===== RECORDED INFORMATION

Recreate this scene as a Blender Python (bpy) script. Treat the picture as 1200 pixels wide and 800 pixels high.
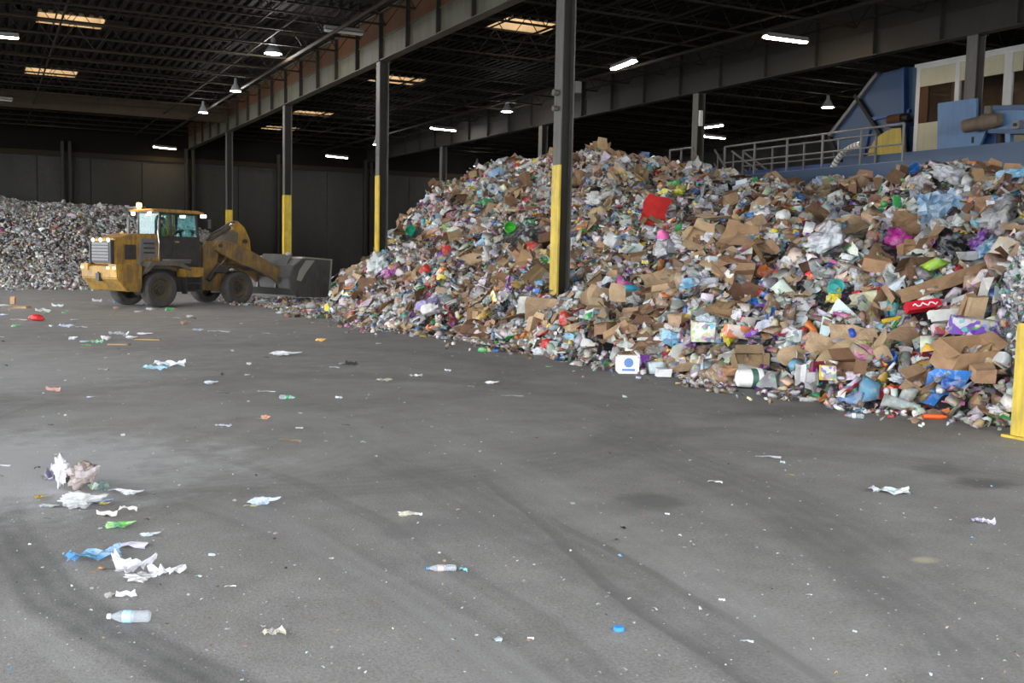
import bpy, bmesh, math, random
import numpy as np
from mathutils import Vector, Matrix, noise
random.seed(11); rng = np.random.default_rng(11)
D = bpy.data
for o in list(D.objects): D.objects.remove(o)
SC = bpy.context.scene
C = SC.collection
PI = math.pi

# ------------------------------------------------------------------ camera
FPX = 1200.3
CF = Vector((0.45463494, 0.88651581, -0.08600461))
CR = Vector((0.89042713, -0.45467416, 0.02027161))
CU = Vector((0.02113297, 0.08579702, 0.99608848))
CAM = Vector((0, 0, 2.0))
cd = D.cameras.new('camera'); cam = D.objects.new('camera', cd); C.objects.link(cam)
cd.sensor_width = 36; cd.lens = FPX / 1200 * 36; cd.clip_start = .05; cd.clip_end = 500
M = Matrix.Identity(4)
for i in range(3):
    M[i][0] = CR[i]; M[i][1] = CU[i]; M[i][2] = -CF[i]; M[i][3] = CAM[i]
cam.matrix_world = M
SC.camera = cam

# ------------------------------------------------------------------ daylight, exposure
SC.view_settings.view_transform = 'Standard'; SC.view_settings.look = 'None'
SC.view_settings.gamma = 1; SC.view_settings.use_curve_mapping = False
SC.view_settings.exposure = 2.5
w = D.worlds.new('overcast_sky'); SC.world = w; w.use_nodes = True
nt = w.node_tree; bg = nt.nodes['Background']
tc = nt.nodes.new('ShaderNodeTexCoord'); sx = nt.nodes.new('ShaderNodeSeparateXYZ'); cr = nt.nodes.new('ShaderNodeValToRGB')
nt.links.new(tc.outputs['Generated'], sx.inputs[0]); nt.links.new(sx.outputs['Z'], cr.inputs[0]); nt.links.new(cr.outputs[0], bg.inputs[0])
cr.color_ramp.elements[0].position = 0.0; cr.color_ramp.elements[0].color = (.97, .98, 1.0, 1)
cr.color_ramp.elements[1].position = .9; cr.color_ramp.elements[1].color = (.84, .91, 1.0, 1)
bg.inputs[1].default_value = 1.5

# ------------------------------------------------------------------ helpers
def ray_dir(px, py): return (CF + CR * ((px - 600) / FPX) + CU * ((400 - py) / FPX))
def at_z(px, py, z=0.0):
    d = ray_dir(px, py); return CAM + d * ((z - CAM.z) / d.z)
def at_x(px, py, x):
    d = ray_dir(px, py); return CAM + d * (x / d.x)

def node_mat(name, color=(.5, .5, .5), rough=.6, metal=0.0, **kw):
    m = D.materials.new(name); m.use_nodes = True
    b = m.node_tree.nodes['Principled BSDF']
    b.inputs['Base Color'].default_value = (*color, 1); b.inputs['Roughness'].default_value = rough
    b.inputs['Metallic'].default_value = metal
    for k, v in kw.items(): b.inputs[k].default_value = v
    return m
class N:
    """tiny node graph helper"""
    def __init__(s, m): s.t = m.node_tree; s.b = s.t.nodes['Principled BSDF']
    def n(s, typ, **kw):
        x = s.t.nodes.new(typ)
        for k, v in kw.items(): setattr(x, k, v)
        return x
    def l(s, a, b): s.t.links.new(a, b)
    def put(s, sock, v):
        if hasattr(v, 'is_output'): s.l(v, sock)
        elif isinstance(v, (tuple, list)) and len(v) == 3 and sock.type == 'RGBA': sock.default_value = (*v, 1)
        else: sock.default_value = v
    def math(s, op, a, b=0.0, clamp=False):
        x = s.n('ShaderNodeMath', operation=op, use_clamp=clamp); s.put(x.inputs[0], a); s.put(x.inputs[1], b); return x.outputs[0]
    def pos(s): return s.n('ShaderNodeNewGeometry').outputs['Position']
    def obj(s): return s.n('ShaderNodeTexCoord').outputs['Object']
    def noise(s, vec, scale, detail=3, rough=.55, col=False, dist=0.0):
        x = s.n('ShaderNodeTexNoise'); s.l(vec, x.inputs['Vector']); x.inputs['Scale'].default_value = scale
        x.inputs['Detail'].default_value = detail; x.inputs['Roughness'].default_value = rough; x.inputs['Distortion'].default_value = dist
        return x.outputs['Color' if col else 'Fac']
    def ramp(s, v, stops):
        x = s.n('ShaderNodeValToRGB'); s.l(v, x.inputs[0]); e = x.color_ramp.elements
        while len(e) < len(stops): e.new(.5)
        for q, (p, c) in zip(e, stops):
            q.position = p; q.color = (c, c, c, 1) if isinstance(c, (int, float)) else (*c, 1)
        return x.outputs[0]
    def mix(s, f, a, b, mode='MIX'):
        x = s.n('ShaderNodeMix', data_type='RGBA', blend_type=mode); s.put(x.inputs[0], f); s.put(x.inputs[6], a); s.put(x.inputs[7], b); return x.outputs[2]
    def scale(s, vec, v):
        x = s.n('ShaderNodeMapping'); s.l(vec, x.inputs[0]); x.inputs['Scale'].default_value = v; return x.outputs[0]
    def color(s, v): s.put(s.b.inputs['Base Color'], v)
    def bump(s, h, dist=.02, strength=.5):
        x = s.n('ShaderNodeBump'); s.l(h, x.inputs['Height']); x.inputs['Distance'].default_value = dist; x.inputs['Strength'].default_value = strength
        s.l(x.outputs[0], s.b.inputs['Normal'])

def grimy(name, color, rough=.6, metal=0.0, dirt=(.06, .05, .04), amt=.5, sc=1.2, world=True, spec=.5):
    m = node_mat(name, color, rough, metal, **{'Specular IOR Level': spec}); g = N(m)
    p = g.pos() if world else g.obj()
    a = g.ramp(g.noise(p, sc, 5, .65), [(.38, 0.0), (.72, 1.0)])
    b = g.ramp(g.noise(g.scale(p, (6, 6, .7)), sc * 1.5, 4, .6), [(.45, 0.0), (.8, 1.0)])
    f = g.math('MULTIPLY', g.math('ADD', a, b, True), amt)
    g.color(g.mix(f, color, dirt)); g.bump(g.noise(p, 30, 3), .01, .2)
    return m
def emit(name, color, strength):
    m = node_mat(name, (.8, .8, .8), .5); b = m.node_tree.nodes['Principled BSDF']
    b.inputs['Emission Color'].default_value = (*color, 1); b.inputs['Emission Strength'].default_value = strength
    return m
def object_colour(name, rough=.6, prints=0, fold=0.0, spec=.5, trans=0.0, tint2=(.85, .85, .83), mono=False):
    """colour comes from the object's own colour; prints adds blocks of other ink"""
    m = node_mat(name, (.8, .8, .8), rough); g = N(m)
    oi = g.n('ShaderNodeObjectInfo'); col = oi.outputs['Color']
    rnd = g.math('MULTIPLY', oi.outputs['Random'], 37.0)
    off = g.n('ShaderNodeVectorMath', operation='ADD'); g.l(g.obj(), off.inputs[0])
    cx = g.n('ShaderNodeCombineXYZ'); g.l(rnd, cx.inputs[0]); g.l(rnd, cx.inputs[1]); g.l(cx.outputs[0], off.inputs[1])
    p = off.outputs[0]
    if prints:
        v = g.n('ShaderNodeTexVoronoi', distance='MANHATTAN'); g.l(g.scale(p, (1, 1.9, 1.4)), v.inputs['Vector']); v.inputs['Scale'].default_value = 7.0
        hs = g.n('ShaderNodeHueSaturation'); g.l(v.outputs['Color'], hs.inputs['Color']); hs.inputs['Saturation'].default_value = .1 if mono else 1.15; hs.inputs['Value'].default_value = .75
        sel = g.ramp(g.noise(p, 5, 1), [(.5, 0.0), (.52, 1.0)])
        sel2 = g.ramp(g.noise(p, 9, 1), [(.56, 0.0), (.58, 1.0)])
        col = g.mix(g.math('MULTIPLY', sel, prints), col, tint2)
        col = g.mix(g.math('MULTIPLY', sel2, prints), col, hs.outputs[0])
    d = g.ramp(g.noise(p, 3.5, 4, .6), [(.35, 1.0), (.75, .62)])
    g.color(g.mix(1.0, col, d, 'MULTIPLY'))
    if fold: g.bump(g.noise(p, 14, 3, .6), .03, fold)
    g.b.inputs['Specular IOR Level'].default_value = spec
    if trans:
        g.b.inputs['Transmission Weight'].default_value = trans; g.b.inputs['IOR'].default_value = 1.15
    return m

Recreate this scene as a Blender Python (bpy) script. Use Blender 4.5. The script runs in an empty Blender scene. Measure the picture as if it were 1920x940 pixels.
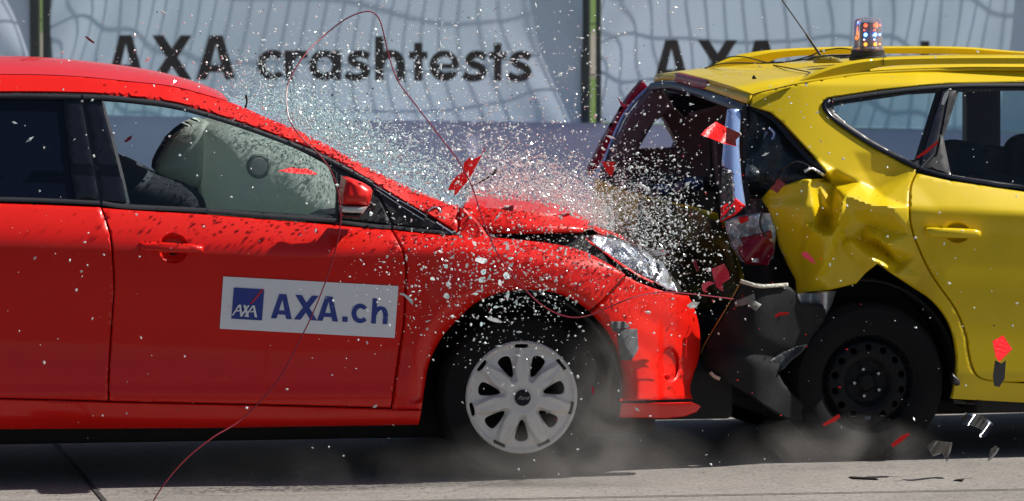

==========

- _AIM OF THE TASK_: Repeat exactly the lines from the first line of the records above through the line containing "SC.camera = cam", both included. Leave out the pictures.

- _TASK RESULT_:
Recreate this scene as a Blender Python (bpy) script. Treat the picture as 1200 pixels wide and 800 pixels high.
import bpy, bmesh, math, random
import numpy as np
from mathutils import Vector, Matrix, noise
random.seed(11); rng = np.random.default_rng(11)
D = bpy.data
for o in list(D.objects): D.objects.remove(o)
SC = bpy.context.scene
C = SC.collection
PI = math.pi

# ------------------------------------------------------------------ camera
FPX = 1200.3
CF = Vector((0.45463494, 0.88651581, -0.08600461))
CR = Vector((0.89042713, -0.45467416, 0.02027161))
CU = Vector((0.02113297, 0.08579702, 0.99608848))
CAM = Vector((0, 0, 2.0))
cd = D.cameras.new('camera'); cam = D.objects.new('camera', cd); C.objects.link(cam)
cd.sensor_width = 36; cd.lens = FPX / 1200 * 36; cd.clip_start = .05; cd.clip_end = 500
M = Matrix.Identity(4)
for i in range(3):
    M[i][0] = CR[i]; M[i][1] = CU[i]; M[i][2] = -CF[i]; M[i][3] = CAM[i]
cam.matrix_world = M
SC.camera = cam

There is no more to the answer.